For we have the story of Nehemiah, who, a century later, is so distressed at the account of the state of Jerusalem that he too, “sits down and weeps” for days. And yet this grief about Jerusalem does not lead to a privatistic piety or a ‘heavenly religion’ but commitment to “restoration , reconstruction and reorganisation of the city.” Brueggemann writes, “Nehemiah wept a century later as his forebears did in our psalm. It is remarkable that the memory and hope are kept so poignantly and immediately alive for so long, but that is the nature of our faith. Out of that history of weeping came resolve for new life.”

On Wednesday night as well, Rebecca read a lament written in the Mae La Refugee Camp on the Thai Burmese border when she and Gary Hilton and John Clark and Jeanette Mathews visited there in 2006. In an paper on lament that Jeanette wrote after that experience she speaks of how shy and emotionally reserved the Karen were, and yet reading their laments how she was “staggered  the level of emotional outpouring that the poems evidenced”. Let me read you the lament that Rebecca read to us:

I was born in a beauty land

Full of dignity and happiness

I wish to stay in our home forever

And I want to depart never.

The army entered my village

On a silent day

Our fields were destroyed

and burnt the rice barn.

I was hungry

But no food to eat

I left my homeland

Settled in another land

I miss you every minute

Tears fall down on my feet

But still have hope

God will lead me home

I miss my homeland

Forever and never end

I want to go back

To beautify our land again

*Naw Htee Lah Hay, Ku, Me La Camp, September 2006)

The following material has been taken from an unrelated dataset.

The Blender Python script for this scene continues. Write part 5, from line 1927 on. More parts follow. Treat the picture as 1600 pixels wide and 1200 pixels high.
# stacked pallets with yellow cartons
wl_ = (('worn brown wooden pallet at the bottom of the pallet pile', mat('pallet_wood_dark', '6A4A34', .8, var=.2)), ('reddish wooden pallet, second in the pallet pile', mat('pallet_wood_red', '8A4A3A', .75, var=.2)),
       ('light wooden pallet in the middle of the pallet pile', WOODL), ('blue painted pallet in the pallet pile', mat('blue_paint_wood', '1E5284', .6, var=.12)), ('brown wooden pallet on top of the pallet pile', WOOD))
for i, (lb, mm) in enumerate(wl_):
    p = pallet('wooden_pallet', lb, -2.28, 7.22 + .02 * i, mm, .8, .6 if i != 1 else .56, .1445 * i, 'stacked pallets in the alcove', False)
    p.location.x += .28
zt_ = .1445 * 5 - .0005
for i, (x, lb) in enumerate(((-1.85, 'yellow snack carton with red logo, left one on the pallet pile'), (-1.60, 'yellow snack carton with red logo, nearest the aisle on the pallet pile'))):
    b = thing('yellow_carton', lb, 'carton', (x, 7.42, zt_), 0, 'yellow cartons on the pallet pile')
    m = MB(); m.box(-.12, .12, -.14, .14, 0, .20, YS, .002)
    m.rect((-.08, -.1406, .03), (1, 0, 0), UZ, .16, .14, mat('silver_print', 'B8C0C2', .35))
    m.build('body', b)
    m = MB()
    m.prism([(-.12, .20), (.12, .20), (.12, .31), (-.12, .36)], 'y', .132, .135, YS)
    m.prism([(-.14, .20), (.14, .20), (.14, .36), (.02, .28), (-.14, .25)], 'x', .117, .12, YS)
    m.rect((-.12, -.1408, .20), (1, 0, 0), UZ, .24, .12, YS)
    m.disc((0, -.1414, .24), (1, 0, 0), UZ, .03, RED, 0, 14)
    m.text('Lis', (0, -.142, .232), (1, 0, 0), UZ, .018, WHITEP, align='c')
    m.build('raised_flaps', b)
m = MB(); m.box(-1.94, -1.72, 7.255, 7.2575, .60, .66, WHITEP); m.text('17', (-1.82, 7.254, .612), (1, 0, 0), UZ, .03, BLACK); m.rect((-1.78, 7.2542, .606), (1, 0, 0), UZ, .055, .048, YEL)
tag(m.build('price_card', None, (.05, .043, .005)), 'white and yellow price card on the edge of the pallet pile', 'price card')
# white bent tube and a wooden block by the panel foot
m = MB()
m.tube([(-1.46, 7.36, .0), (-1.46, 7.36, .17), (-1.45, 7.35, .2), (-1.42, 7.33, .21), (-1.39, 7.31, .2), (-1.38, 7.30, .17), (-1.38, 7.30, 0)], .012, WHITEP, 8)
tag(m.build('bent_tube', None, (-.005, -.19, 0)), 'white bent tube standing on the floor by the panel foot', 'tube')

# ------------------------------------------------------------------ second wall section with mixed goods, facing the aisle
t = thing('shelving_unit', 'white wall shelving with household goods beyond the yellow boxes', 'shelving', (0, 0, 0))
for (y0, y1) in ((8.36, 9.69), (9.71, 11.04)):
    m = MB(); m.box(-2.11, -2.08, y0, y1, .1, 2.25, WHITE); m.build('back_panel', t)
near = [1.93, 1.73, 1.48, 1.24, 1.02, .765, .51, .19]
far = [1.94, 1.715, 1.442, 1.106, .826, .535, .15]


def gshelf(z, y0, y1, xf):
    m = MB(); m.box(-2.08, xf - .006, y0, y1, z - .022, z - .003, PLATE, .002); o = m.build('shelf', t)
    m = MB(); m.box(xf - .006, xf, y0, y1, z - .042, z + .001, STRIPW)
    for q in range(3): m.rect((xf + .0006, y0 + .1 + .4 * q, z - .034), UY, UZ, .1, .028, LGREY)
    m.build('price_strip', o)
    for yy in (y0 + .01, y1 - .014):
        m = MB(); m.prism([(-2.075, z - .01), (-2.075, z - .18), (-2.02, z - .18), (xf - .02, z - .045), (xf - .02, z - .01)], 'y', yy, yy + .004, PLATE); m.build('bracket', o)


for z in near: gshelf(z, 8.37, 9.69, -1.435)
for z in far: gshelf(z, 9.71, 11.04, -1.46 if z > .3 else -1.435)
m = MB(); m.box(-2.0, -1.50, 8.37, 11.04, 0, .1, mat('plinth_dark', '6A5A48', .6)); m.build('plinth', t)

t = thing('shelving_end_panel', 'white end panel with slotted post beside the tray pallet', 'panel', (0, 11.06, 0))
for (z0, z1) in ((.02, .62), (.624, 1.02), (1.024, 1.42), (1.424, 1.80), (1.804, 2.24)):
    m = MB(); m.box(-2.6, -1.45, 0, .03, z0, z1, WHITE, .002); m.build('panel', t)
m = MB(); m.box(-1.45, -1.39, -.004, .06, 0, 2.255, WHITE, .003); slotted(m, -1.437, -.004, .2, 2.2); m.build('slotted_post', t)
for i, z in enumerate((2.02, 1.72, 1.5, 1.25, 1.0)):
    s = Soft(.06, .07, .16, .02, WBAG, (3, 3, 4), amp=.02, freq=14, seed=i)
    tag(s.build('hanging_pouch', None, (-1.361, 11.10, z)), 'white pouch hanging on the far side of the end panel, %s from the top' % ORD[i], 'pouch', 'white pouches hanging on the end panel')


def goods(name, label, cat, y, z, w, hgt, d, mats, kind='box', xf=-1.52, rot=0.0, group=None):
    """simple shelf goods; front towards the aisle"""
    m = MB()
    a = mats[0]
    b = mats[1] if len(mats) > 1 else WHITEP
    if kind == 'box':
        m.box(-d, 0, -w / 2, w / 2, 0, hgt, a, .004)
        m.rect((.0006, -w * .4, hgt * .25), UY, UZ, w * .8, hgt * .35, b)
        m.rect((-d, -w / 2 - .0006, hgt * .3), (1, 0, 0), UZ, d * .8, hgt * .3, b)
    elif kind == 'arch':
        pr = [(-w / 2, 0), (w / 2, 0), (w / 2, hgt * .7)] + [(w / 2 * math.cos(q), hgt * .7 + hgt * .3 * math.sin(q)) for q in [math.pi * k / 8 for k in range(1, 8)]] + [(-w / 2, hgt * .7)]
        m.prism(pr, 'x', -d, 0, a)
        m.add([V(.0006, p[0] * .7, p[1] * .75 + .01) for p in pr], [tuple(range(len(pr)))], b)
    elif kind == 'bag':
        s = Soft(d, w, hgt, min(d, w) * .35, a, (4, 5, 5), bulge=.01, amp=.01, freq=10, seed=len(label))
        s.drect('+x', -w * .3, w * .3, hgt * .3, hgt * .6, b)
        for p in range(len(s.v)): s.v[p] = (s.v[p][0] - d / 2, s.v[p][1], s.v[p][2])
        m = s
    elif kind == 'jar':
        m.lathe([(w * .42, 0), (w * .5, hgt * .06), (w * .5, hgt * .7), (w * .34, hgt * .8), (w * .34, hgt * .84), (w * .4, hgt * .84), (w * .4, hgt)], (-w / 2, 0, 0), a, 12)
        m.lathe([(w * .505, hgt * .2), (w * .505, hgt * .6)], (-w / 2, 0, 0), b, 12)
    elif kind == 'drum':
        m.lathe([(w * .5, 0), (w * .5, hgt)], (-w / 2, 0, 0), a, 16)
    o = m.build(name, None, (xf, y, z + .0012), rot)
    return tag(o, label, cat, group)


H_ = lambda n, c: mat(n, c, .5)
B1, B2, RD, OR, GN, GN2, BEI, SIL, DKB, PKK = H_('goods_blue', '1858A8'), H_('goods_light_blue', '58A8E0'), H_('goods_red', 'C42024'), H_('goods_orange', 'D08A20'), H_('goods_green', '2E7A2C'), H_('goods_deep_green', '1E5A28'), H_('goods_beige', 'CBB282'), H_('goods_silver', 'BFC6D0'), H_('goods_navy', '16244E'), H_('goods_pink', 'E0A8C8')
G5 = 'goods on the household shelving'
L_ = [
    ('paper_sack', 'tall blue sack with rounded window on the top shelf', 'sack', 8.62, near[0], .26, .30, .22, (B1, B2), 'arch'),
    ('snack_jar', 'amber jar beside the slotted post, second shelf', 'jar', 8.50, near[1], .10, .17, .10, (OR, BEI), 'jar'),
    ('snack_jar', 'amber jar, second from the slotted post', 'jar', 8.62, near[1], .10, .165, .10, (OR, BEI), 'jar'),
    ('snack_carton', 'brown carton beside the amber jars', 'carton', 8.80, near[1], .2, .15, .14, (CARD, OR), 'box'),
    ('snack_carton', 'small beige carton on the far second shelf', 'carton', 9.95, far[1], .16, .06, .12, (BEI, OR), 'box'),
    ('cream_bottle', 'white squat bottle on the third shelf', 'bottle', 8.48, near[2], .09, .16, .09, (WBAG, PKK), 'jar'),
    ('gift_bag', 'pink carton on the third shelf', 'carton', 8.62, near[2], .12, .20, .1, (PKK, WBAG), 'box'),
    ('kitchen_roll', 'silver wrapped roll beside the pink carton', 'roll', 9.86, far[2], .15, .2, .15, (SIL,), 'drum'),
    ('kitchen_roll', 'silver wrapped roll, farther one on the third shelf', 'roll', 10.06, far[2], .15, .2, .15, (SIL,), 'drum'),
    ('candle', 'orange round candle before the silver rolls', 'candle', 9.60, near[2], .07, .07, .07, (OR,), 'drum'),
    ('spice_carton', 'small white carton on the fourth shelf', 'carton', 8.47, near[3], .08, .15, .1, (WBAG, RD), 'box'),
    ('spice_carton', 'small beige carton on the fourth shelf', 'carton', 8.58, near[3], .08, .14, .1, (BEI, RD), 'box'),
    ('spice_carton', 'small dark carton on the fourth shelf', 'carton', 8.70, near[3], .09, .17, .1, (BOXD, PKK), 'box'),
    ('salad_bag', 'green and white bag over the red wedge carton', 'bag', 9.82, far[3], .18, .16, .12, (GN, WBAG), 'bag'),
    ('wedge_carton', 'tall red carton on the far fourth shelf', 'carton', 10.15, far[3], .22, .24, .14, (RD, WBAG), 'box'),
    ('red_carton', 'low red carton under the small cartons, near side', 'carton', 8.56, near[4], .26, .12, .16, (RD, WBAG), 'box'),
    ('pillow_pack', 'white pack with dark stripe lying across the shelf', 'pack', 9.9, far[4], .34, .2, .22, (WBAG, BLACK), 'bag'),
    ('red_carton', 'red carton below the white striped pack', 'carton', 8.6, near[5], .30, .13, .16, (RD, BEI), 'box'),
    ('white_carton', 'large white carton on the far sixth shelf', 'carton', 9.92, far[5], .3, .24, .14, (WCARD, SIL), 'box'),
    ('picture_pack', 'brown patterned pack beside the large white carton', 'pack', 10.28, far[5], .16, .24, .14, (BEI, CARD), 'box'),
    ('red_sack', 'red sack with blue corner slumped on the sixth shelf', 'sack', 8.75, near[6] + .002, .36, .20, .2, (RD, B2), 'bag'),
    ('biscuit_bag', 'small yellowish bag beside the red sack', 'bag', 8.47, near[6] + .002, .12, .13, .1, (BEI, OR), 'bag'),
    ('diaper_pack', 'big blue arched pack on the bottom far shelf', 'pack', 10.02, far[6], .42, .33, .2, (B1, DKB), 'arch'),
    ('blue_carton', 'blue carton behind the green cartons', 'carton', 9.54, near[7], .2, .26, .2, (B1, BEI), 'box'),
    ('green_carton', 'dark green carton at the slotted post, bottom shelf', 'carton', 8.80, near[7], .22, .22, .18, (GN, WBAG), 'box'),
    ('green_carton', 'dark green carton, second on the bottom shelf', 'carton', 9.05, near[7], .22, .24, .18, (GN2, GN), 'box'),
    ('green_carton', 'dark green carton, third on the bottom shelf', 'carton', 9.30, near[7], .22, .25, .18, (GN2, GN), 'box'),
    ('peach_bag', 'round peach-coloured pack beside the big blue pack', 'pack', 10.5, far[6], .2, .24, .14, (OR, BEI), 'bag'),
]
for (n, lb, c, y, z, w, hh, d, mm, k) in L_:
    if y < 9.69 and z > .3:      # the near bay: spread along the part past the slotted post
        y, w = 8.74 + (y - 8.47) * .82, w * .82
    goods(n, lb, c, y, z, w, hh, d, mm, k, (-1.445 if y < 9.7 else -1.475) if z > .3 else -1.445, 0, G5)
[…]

We need to lament. And we need to lament big! We need to lament big because this is our most honest and intimate communication with a God who welcomes such communication, and because we need laments so emotionally staggering that they will sustain us, and sustain future generations, in our prayer, in our suffering, in our waiting and in our work for the long haul. Brueggemann writes, “It is important that generation after generation we remember with Jews [and we could add, with the poor, with refugees, with women, with all who experience violence, with the whole creation that is groaning] that the present arrangements are not right, not acceptable, and not finally to be accepted. Psalm 137 draws its power and authority out of another vision, marked by homecoming, which seems remote, but is not for one instant in doubt. There will be a homecoming to peace, justice and freedom.”

O come, O come Emmanuel and ransom captive Israel…

As we say the words of this hymn – the lament – responsively and the choir sing the chorus, we remember the hope that we celebrate, the presence of Christ with us, and the laments that remind us of the fulfilment of that hope in our world.